What do sprinters Ben Johnson, Butch Reynolds, Justin Gatlin, Florence Griffith-Joyner and Marion Jones, football’s Dana Stubblefield and Lyle Alzado, baseball’s Barry Bonds, and boxers Evander Holyfield and James Toney have in common?
After reaching the pinnacle of their sports, they were suspected of or caught using anabolic steroids. Major League Baseball has revealed the names of 82 alleged users, including Detroit’s Gary Sheffield.
Johnson, the ultra-muscular Canadian who finished first in the 1988 Olympic 100-meter dash in a world-record 9.79 seconds, was stripped of his gold medal and record for testing positive for steroids. Ohio State’s Reynolds, the third man in history to run 400 meters under 44 seconds (and the first at sea level), was later suspended after failing a drug test. Gatlin, the 2004 Olympic 100 meters winner and record-holder at 9.77, tested positive, lost his record, and will be banned from the Olympic Games this summer. It’s been surmised that steroids stole decades from the lives of the deceased Alzado and Griffith-Joyner.
During the 1950s, I outran two Olympic 400 champions – George Rhoden of Jamaica (my high school idol) and Charley Jenkins of Villanova – plus a future champion, the late Mike Larrabee of the Southern California Striders. Larrabee was among the world’s best quarter-milers of my era, clocking consistently in the 46- to 47-second range. After retiring from racing to become a championship PSL coach, I read that my old rival was experimenting with a new – and still-legal – “vitamin.” At the advanced age of 29, Mike mysteriously added many pounds of muscle and won the 1964 Olympic 400 in 45.1. Had I discovered that he or any of the fastest stars I faced in the ’50s were using some new performance-enhancing drug, I might have tried it, too.
After remorsefully admitting she used steroids, Marion Jones returned her five Olympic medals and was sentenced to six months in jail. I sympathize with her, because the system deserves much of the blame. The fans’ cravings for world records, knockouts, touchdowns and home runs have become so ravenous that many elite athletes in big, muscle-powered competitions, like sprinting, boxing, football and baseball, resort to steroids to keep pace with hordes of cheating competitors.
In April, 1997, a Sports Illustrated article went so far as to say it’s impossible to make a major sprint final without taking steroids. Worse, many teen athletes all the way down to the middle school level are using them now.

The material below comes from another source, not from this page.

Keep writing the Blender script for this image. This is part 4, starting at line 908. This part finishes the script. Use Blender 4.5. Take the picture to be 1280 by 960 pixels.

This sad situation has reduced my regard for current feats in those competitions. Rather than watch chemically-driven sprinters and sluggers, I prefer now to watch grainy footage of Jesse Owens, Jim Thorpe, Wilma Rudolph, Jackie Robinson – and Rhoden and Jenkins. I also watch old films of Detroit’s own Joe Louis, Sugar Ray Robinson, Willie Horton, Lem Barney and Mel Farr, and 1932 Olympian Eddie Tolan – Cass Tech’s and U-M’s pre-Owens world’s fastest human. I watch tapes of Barry Sanders, Thomas Hearns, Hilmer Kenty and the magnificent Muhammad Ali. I watch films of my U.S. teammate and world-record hurdler Hayes Jones of Pontiac, and of 200/400-meter legend Henry Carr, Northwestern’s great Gray Ghost.
All of us old speedsters are ghosts now – gray ghosts of golden days when champions were real and clean and played by the rules.